Begin

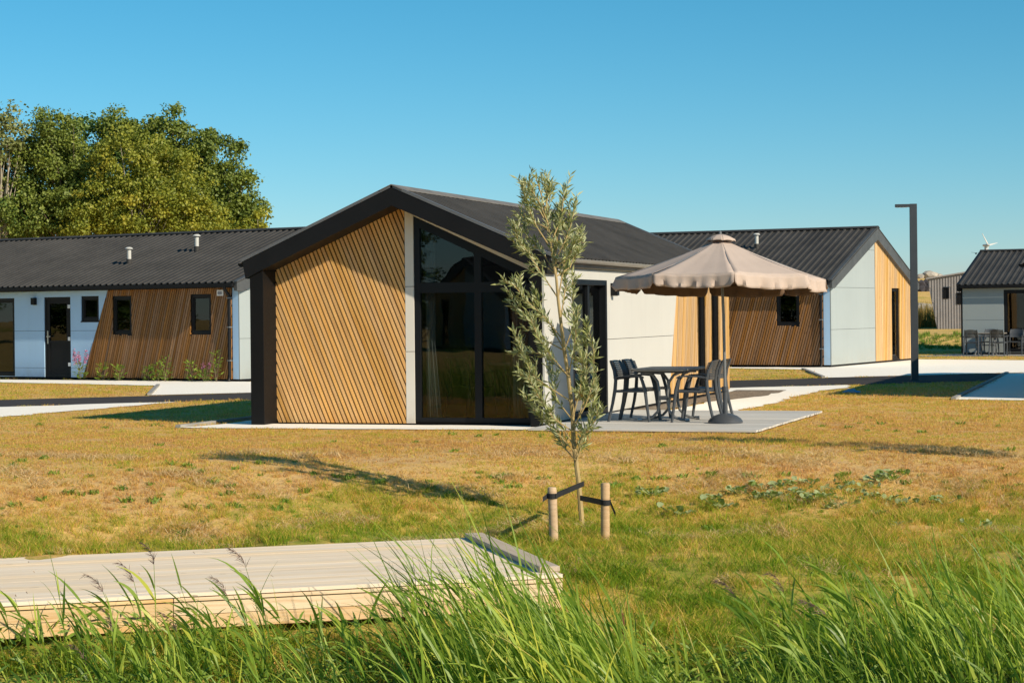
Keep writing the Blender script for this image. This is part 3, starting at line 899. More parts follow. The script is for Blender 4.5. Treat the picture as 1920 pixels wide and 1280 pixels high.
# left chalet
ops1 = [(-9.4, -7.6, 0.08, 2.1), (-6.52, -5.58, 0.07, 2.11), (-5.21, -4.59, 1.49, 2.12), (-4.12, -3.47, 1.15, 2.11), (-1.53, -0.86, 1.14, 2.12)]
c1, F1, sl1 = long_chalet('long left chalet with blue white panels, half glazed door and brown slatted boards', (-6.522, 48.481, 0), -R(33), -21.0, 0.0, 8.0, 3.82,
    dict(openings=ops1, ang=R(15.5), seams=(0.30, 1.25),
         white=[[(-20.98, 0.07), (-5.17, 0.07), (-4.245, None), (-20.98, None)]],
         wood=[[(-5.15, 0.07), (-0.23, 0.07), (-0.23, None), (-4.225, None)]]),
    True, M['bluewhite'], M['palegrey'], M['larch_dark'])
for o_ in ops1[2:]:
    window(c1, F1, *o_)
gd = window(c1, F1, *ops1[0], bar=0.08, name='glass_door', sill=False)
db = MB(); frame_bars(db, F1, *ops1[1], 0.06, -0.08, 0.01)
dr1 = db.build('door', M['frame'], c1)
dl = MB(); frame_bars(dl, F1, -6.46, -5.64, 0.13, 2.05, 0.11, -0.05, 0.0); dl.fbox(F1, -6.35, -5.75, 0.24, 0.92, -0.04, -0.012)
dl.fbox(F1, -6.35, -5.75, 0.92, 1.0, -0.05, 0.0)
dl.build('door_leaf', M['black'], dr1)
MB().fbox(F1, -6.35, -5.75, 1.0, 1.94, -0.03, -0.022).build('pane', M['glass_dark'], dr1)
MB().fbox(F1, -6.435, -6.395, 0.92, 1.25, 0.0, 0.015).fbox(F1, -6.43, -6.30, 1.09, 1.115, 0.015, 0.05).build('handle', M['chrome'], dr1)
for z in (0.35, 1.0, 1.82):
    MB().fbox(F1, -5.68, -5.60, z, z + 0.09, 0.0, 0.03).build('hinge', M['whitep'], dr1)
wl1 = MB().fbox(F1, -6.9, -6.78, 1.92, 2.10, 0.03, 0.13).build('wall_lamp', M['black'], c1)
np1 = MB().fbox(F1, -0.66, -0.46, 2.07, 2.21, 0.036, 0.05).build('number_plate', M['whitep'], c1)
MB().fbox(F1, -0.63, -0.50, 2.10, 2.175, 0.05, 0.052).build('plate_print', M['greyp'], np1)
roof_vent(c1, (-4.96, 1.46, 2.95)); roof_vent(c1, (-3.45, 2.37, 3.26))
# open casement in the left of its two board-wall windows
sb = MB(); a_ = F1.pt(-4.04, 1.22, -0.06); b_ = F1.pt(-3.80, 1.22, -0.34)
for z0, z1 in ((1.22, 1.26), (2.0, 2.04)):
    sb.hexa([(a_.x, a_.y, z0), (b_.x, b_.y, z0), (b_.x + .04, b_.y + .03, z0), (a_.x + .04, a_.y + .03, z0), (a_.x, a_.y, z1), (b_.x, b_.y, z1), (b_.x + .04, b_.y + .03, z1), (a_.x + .04, a_.y + .03, z1)])
sb.build('open_sash', M['whitep'], c1)
# right chalet
ops2 = [(-1.57, -0.90, 1.16, 2.12)]
c2, F2, sl2 = long_chalet('right chalet with brown slatted front and pale grey and larch gable behind lamp post', (8.74, 55.52, 0), -R(27.5), -15.0, 0.0, 8.0, 3.96,
    dict(openings=ops2, ang=R(15.5), white=[[(-14.98, 0.07), (-6.55, 0.07), (-6.55, None), (-14.98, None)]], wood=[[(-6.5, 0.07), (-0.23, 0.07), (-0.23, None), (-6.5, None)]]),
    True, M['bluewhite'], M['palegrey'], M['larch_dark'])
for o_ in ops2:
    window(c2, F2, *o_)
np2 = MB().fbox(F2, -0.62, -0.42, 2.14, 2.25, 0.036, 0.05).build('number_plate', M['whitep'], c2)
MB().fbox(F2, -0.57, -0.46, 2.175, 2.225, 0.05, 0.052).build('plate_print', M['greyp'], np2)
roof_vent(c2, (-3.08, 2.5, 3.4))
# far right chalet
ops3 = [(1.45, 3.9, 0.08, 2.2)]
c3, F3, sl3 = long_chalet('grey panelled chalet at the right edge with dining chairs on its terrace', (15.4, 69.5, 0), -R(24), 0.0, 14.0, 8.0, 3.64,
    dict(openings=ops3, seams=(1.18,), white=[[(0.06, 0.07), (13.7, 0.07), (13.7, None), (0.06, None)]]),
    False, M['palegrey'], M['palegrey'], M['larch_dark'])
g3 = window(c3, F3, *ops3[0], bar=0.09, name='glass_door', sill=False, glass='glass_dark')
MB().fbox(F3, 2.2, 2.3, 0.17, 2.1, -0.06, 0.0).build('mullion', M['frame'], g3)
MB().box(0.0, 0.055, -0.035, -0.001, 0.05, 2.32).build('corner_trim', M['black'], c3)

# far grey lodge on the raised ground
lodge = thing('timber_lodge', 'grey brown boarded lodge with a leaning end wall and monopitch roof far behind', 'lodge', (20.97, 100, 0.57), -R(16))
lb = MB().prism([(0, 0, 0), (6.5, 0, 0), (6.5, 0, 3.5), (-0.46, 0, 2.46)], (0, 7, 0)); lb.build('body', M['shed'], lodge)
for k in range(48):
    x = -0.36 + k * 0.135
    zt_ = 2.46 + (x + 0.46) * 0.149; zb = 0.0 if x > 0.02 else (0.02 - x) / 0.46 * 2.46
    hit = [(0.30, 0.60, 1.50, 2.06), (0.95, 1.4, 1.22, 1.78)]
    segs = [(zb, zt_ - 0.03)]
    for a, b, z0, z1 in hit:
        if a - 0.08 < x < b + 0.02:
            segs = [(zb, z0 - 0.02), (z1 + 0.02, zt_ - 0.03)]
    for z0, z1 in segs:
        MB().box(x, x + 0.075, -0.035, -0.001, z0, z1).build('batten', M['shed'], lodge)
FLo = Frame((0, 0, 0), (1, 0, 0), (0, -1, 0))
for a, b, z0, z1 in ((0.30, 0.60, 1.50, 2.06), (0.95, 1.4, 1.22, 1.78)):
    wv_ = MB(); frame_bars(wv_, FLo, a, b, z0, z1, 0.05, 0.002, 0.06); wv_.box(a + .05, b - .05, -0.012, -0.002, z0 + .05, z1 - .05)
    wv_.build('window', M['black'], lodge)
MB().prism([(-0.50, -0.12, 2.46), (6.6, -0.12, 3.53), (6.6, -0.12, 3.60), (-0.50, -0.12, 2.53)], (0, 7.3, 0)).build('roof', M['shed'], lodge)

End

→ Aim of the task
Every line should be retyped exactly, with the pictures omitted.

→ Completed exercise
Keep writing the Blender script for this image. This is part 3, starting at line 899. More parts follow. The script is for Blender 4.5. Treat the picture as 1920 pixels wide and 1280 pixels high.
# left chalet
ops1 = [(-9.4, -7.6, 0.08, 2.1), (-6.52, -5.58, 0.07, 2.11), (-5.21, -4.59, 1.49, 2.12), (-4.12, -3.47, 1.15, 2.11), (-1.53, -0.86, 1.14, 2.12)]
c1, F1, sl1 = long_chalet('long left chalet with blue white panels, half glazed door and brown slatted boards', (-6.522, 48.481, 0), -R(33), -21.0, 0.0, 8.0, 3.82,
    dict(openings=ops1, ang=R(15.5), seams=(0.30, 1.25),
         white=[[(-20.98, 0.07), (-5.17, 0.07), (-4.245, None), (-20.98, None)]],
         wood=[[(-5.15, 0.07), (-0.23, 0.07), (-0.23, None), (-4.225, None)]]),
    True, M['bluewhite'], M['palegrey'], M['larch_dark'])
for o_ in ops1[2:]:
    window(c1, F1, *o_)
gd = window(c1, F1, *ops1[0], bar=0.08, name='glass_door', sill=False)
db = MB(); frame_bars(db, F1, *ops1[1], 0.06, -0.08, 0.01)
dr1 = db.build('door', M['frame'], c1)
dl = MB(); frame_bars(dl, F1, -6.46, -5.64, 0.13, 2.05, 0.11, -0.05, 0.0); dl.fbox(F1, -6.35, -5.75, 0.24, 0.92, -0.04, -0.012)
dl.fbox(F1, -6.35, -5.75, 0.92, 1.0, -0.05, 0.0)
dl.build('door_leaf', M['black'], dr1)
MB().fbox(F1, -6.35, -5.75, 1.0, 1.94, -0.03, -0.022).build('pane', M['glass_dark'], dr1)
MB().fbox(F1, -6.435, -6.395, 0.92, 1.25, 0.0, 0.015).fbox(F1, -6.43, -6.30, 1.09, 1.115, 0.015, 0.05).build('handle', M['chrome'], dr1)
for z in (0.35, 1.0, 1.82):
    MB().fbox(F1, -5.68, -5.60, z, z + 0.09, 0.0, 0.03).build('hinge', M['whitep'], dr1)
wl1 = MB().fbox(F1, -6.9, -6.78, 1.92, 2.10, 0.03, 0.13).build('wall_lamp', M['black'], c1)
np1 = MB().fbox(F1, -0.66, -0.46, 2.07, 2.21, 0.036, 0.05).build('number_plate', M['whitep'], c1)
MB().fbox(F1, -0.63, -0.50, 2.10, 2.175, 0.05, 0.052).build('plate_print', M['greyp'], np1)
roof_vent(c1, (-4.96, 1.46, 2.95)); roof_vent(c1, (-3.45, 2.37, 3.26))
# open casement in the left of its two board-wall windows
sb = MB(); a_ = F1.pt(-4.04, 1.22, -0.06); b_ = F1.pt(-3.80, 1.22, -0.34)
for z0, z1 in ((1.22, 1.26), (2.0, 2.04)):
    sb.hexa([(a_.x, a_.y, z0), (b_.x, b_.y, z0), (b_.x + .04, b_.y + .03, z0), (a_.x + .04, a_.y + .03, z0), (a_.x, a_.y, z1), (b_.x, b_.y, z1), (b_.x + .04, b_.y + .03, z1), (a_.x + .04, a_.y + .03, z1)])
sb.build('open_sash', M['whitep'], c1)
# right chalet
ops2 = [(-1.57, -0.90, 1.16, 2.12)]
c2, F2, sl2 = long_chalet('right chalet with brown slatted front and pale grey and larch gable behind lamp post', (8.74, 55.52, 0), -R(27.5), -15.0, 0.0, 8.0, 3.96,
    dict(openings=ops2, ang=R(15.5), white=[[(-14.98, 0.07), (-6.55, 0.07), (-6.55, None), (-14.98, None)]], wood=[[(-6.5, 0.07), (-0.23, 0.07), (-0.23, None), (-6.5, None)]]),
    True, M['bluewhite'], M['palegrey'], M['larch_dark'])
for o_ in ops2:
    window(c2, F2, *o_)
np2 = MB().fbox(F2, -0.62, -0.42, 2.14, 2.25, 0.036, 0.05).build('number_plate', M['whitep'], c2)
MB().fbox(F2, -0.57, -0.46, 2.175, 2.225, 0.05, 0.052).build('plate_print', M['greyp'], np2)
roof_vent(c2, (-3.08, 2.5, 3.4))
# far right chalet
ops3 = [(1.45, 3.9, 0.08, 2.2)]
c3, F3, sl3 = long_chalet('grey panelled chalet at the right edge with dining chairs on its terrace', (15.4, 69.5, 0), -R(24), 0.0, 14.0, 8.0, 3.64,
    dict(openings=ops3, seams=(1.18,), white=[[(0.06, 0.07), (13.7, 0.07), (13.7, None), (0.06, None)]]),
    False, M['palegrey'], M['palegrey'], M['larch_dark'])
g3 = window(c3, F3, *ops3[0], bar=0.09, name='glass_door', sill=False, glass='glass_dark')
MB().fbox(F3, 2.2, 2.3, 0.17, 2.1, -0.06, 0.0).build('mullion', M['frame'], g3)
MB().box(0.0, 0.055, -0.035, -0.001, 0.05, 2.32).build('corner_trim', M['black'], c3)

# far grey lodge on the raised ground
lodge = thing('timber_lodge', 'grey brown boarded lodge with a leaning end wall and monopitch roof far behind', 'lodge', (20.97, 100, 0.57), -R(16))
lb = MB().prism([(0, 0, 0), (6.5, 0, 0), (6.5, 0, 3.5), (-0.46, 0, 2.46)], (0, 7, 0)); lb.build('body', M['shed'], lodge)
for k in range(48):
    x = -0.36 + k * 0.135
    zt_ = 2.46 + (x + 0.46) * 0.149; zb = 0.0 if x > 0.02 else (0.02 - x) / 0.46 * 2.46
    hit = [(0.30, 0.60, 1.50, 2.06), (0.95, 1.4, 1.22, 1.78)]
    segs = [(zb, zt_ - 0.03)]
    for a, b, z0, z1 in hit:
        if a - 0.08 < x < b + 0.02:
            segs = [(zb, z0 - 0.02), (z1 + 0.02, zt_ - 0.03)]
    for z0, z1 in segs:
        MB().box(x, x + 0.075, -0.035, -0.001, z0, z1).build('batten', M['shed'], lodge)
FLo = Frame((0, 0, 0), (1, 0, 0), (0, -1, 0))
for a, b, z0, z1 in ((0.30, 0.60, 1.50, 2.06), (0.95, 1.4, 1.22, 1.78)):
    wv_ = MB(); frame_bars(wv_, FLo, a, b, z0, z1, 0.05, 0.002, 0.06); wv_.box(a + .05, b - .05, -0.012, -0.002, z0 + .05, z1 - .05)
    wv_.build('window', M['black'], lodge)
MB().prism([(-0.50, -0.12, 2.46), (6.6, -0.12, 3.53), (6.6, -0.12, 3.60), (-0.50, -0.12, 2.53)], (0, 7.3, 0)).build('roof', M['shed'], lodge)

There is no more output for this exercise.